Dodd-Frank > HOEPA > HPML
|.
QM > ATR > LO Comp
A creditor must keep all records of compliance with Reg. Z for how long?
For at least 2 years after the disclosure date.
What are the consequences for false or inaccurate disclosure information, consistently understating the APR, or otherwise failing to comply with Reg. Z?
Fines up to $5,000 and be imprisoned for up to 1 year or both.
Examples of Advertisements:
Newspaper and magazine ads.
Leaflets and flyers.
Catalogs.
Radio, TV, or public address systems.
Signs or displays.
Billboards.
Point of sale literature.
Price tags.
Cash register receipts.
Online, internet or social media.
Websites.
If a creditor advertises directly to a borrower, they are required to:
Advertise only terms that are specific terms that the lender will offer in credit plans.

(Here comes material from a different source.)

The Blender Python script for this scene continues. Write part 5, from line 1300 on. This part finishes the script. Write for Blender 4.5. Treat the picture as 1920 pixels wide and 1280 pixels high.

The ad must state the finance charge rate using the term Annual Percentage Rate or APR.
If the APR might increase after consummation of the loan, the ad must be specific on this detail.
A simple annual or periodic rate applied to an unpaid balance may be advertised in conjunction with the APR, but not more conspicuous that the APR.
What is a Trigger Term?
A trigger term is a phrase that represents the attractive features of the credit plan within the advertisement.
Give 3 examples of trigger terms used in advertising:
10 percent down payment.
$1000 down.
80 percent financing.
The right to rescission is a special protection provided by TILA on what?
Owner-Occupier Refinance Transactions.